From Python on Linux I would like to sniff 802.11 management 'probe-request' frames. This is possible from Scapy like so:
# -*- coding: utf-8 -*-
from scapy.all import *
def proc(p):
if ( p.haslayer(Dot11ProbeReq) ):
mac=re.sub(':','',p.addr2)
ssid=p[Dot11Elt].info
ssid=ssid.decode('utf-8','ignore')
if ssid == "":
ssid="<BROADCAST>"
print "%s:%s" %(mac,ssid)
sniff(iface="mon0",prn=proc)
Or from tshark like so:
tshark -n -i mon0 subtype probereq -R 'wlan.fc.type_subtype eq 4' -T fields -e wlan.sa -e wlan_mgt.ssid
We could redirect the output from tshark, and slurp it up with some Python (not pretty, but it works).
However, both of these options have GPL licensing, which makes potential commercial projects tricky. I'm therefore trying to figure out a 'lower level' solution in Python for this specific problem. From Google I've managed to work out two potential directions to try:
Pcap libraries: There seem to be three pcap libraries available for Python: pylibpcap, pypcap, and pcapy. I'm not too sure how to approach incorporating the above functionality into these. Any sample code or solutions would be great.
Raw sockets: PF_PACKET: "Packet sockets are used to receive or send raw packets at the device driver (OSI Layer 2) level. They allow the user to implement protocol modules in user space on top of the physical layer."
This sounds like it could be another option, bypassing pcap altogether. I've heard comments that this may even be a better approach, removing the overhead of pcap libraries. I'm not sure where to start tackling this, though.
Any help in solving this would be greatly appreciated.

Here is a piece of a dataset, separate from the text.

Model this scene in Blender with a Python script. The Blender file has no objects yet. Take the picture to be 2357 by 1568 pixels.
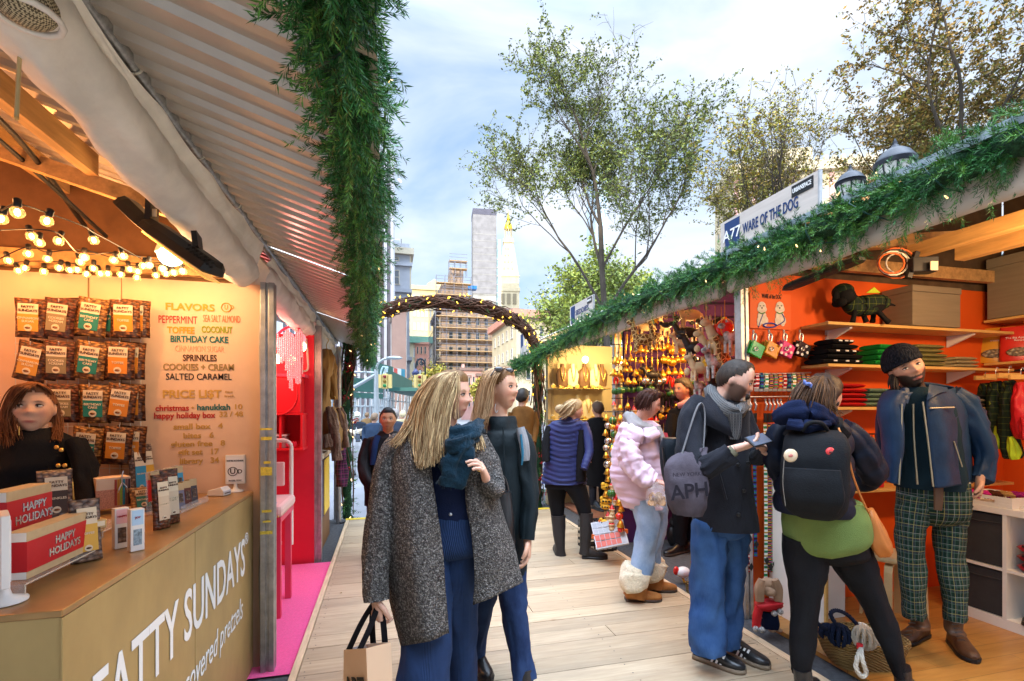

I've managed to work this out. Here's the process I went through:
Capture some 802.11 management 'probe-request' frames:
tshark -n -i mon0 subtype probereq -c 5 -w probe.pcap
Understand RadioTap
Reading RadioTap documentation, I realised that RadioTap frames are comprised of the following fields:
it_version (2 bytes) - major version of the radiotap header is in use. Currently, this is always 0
it_pad (2 bytes) - currently unused
it_len (4 bytes) - entire length of the radiotap data, including the radiotap header
it_present (8 byte) - bitmask of the radiotap data fields that follows the radiotap header
Therefore the it_len allows us to locate the beginning of the 802.11 frame that follows the radiotap data.
Coding solution in Python
I chose to use pylibpcap from three pcap library options I found in my previous post, and discovered the dpkt module for parsing 802.11 frames. Documentation was very thin, so by playing in the Python interpreter I managed to work out the following code to extract MAC, probe SSID, and signal strength from our capture file:
f = open('probe.pcap')
pc = dpkt.pcap.Reader(f)
dl=pc.datalink()
if pc.datalink() == 127: #Check if RadioTap
for timestamp, rawdata in pc:
tap = dpkt.radiotap.Radiotap(rawdata)
signal_ssi=-(256-tap.ant_sig.db) #Calculate signal strength
t_len=binascii.hexlify(rawdata[2:3]) #t_len field indicates the entire length of the radiotap data, including the radiotap header.
t_len=int(t_len,16) #Convert to decimal
wlan = dpkt.ieee80211.IEEE80211(rawdata[t_len:])
if wlan.type == 0 and wlan.subtype == 4: # Indicates a probe request
ssid = wlan.ies[0].info
mac=binascii.hexlify(wlan.mgmt.src)
print "%s, %s (%d dBm)"%(mac,ssid,signal_ssi)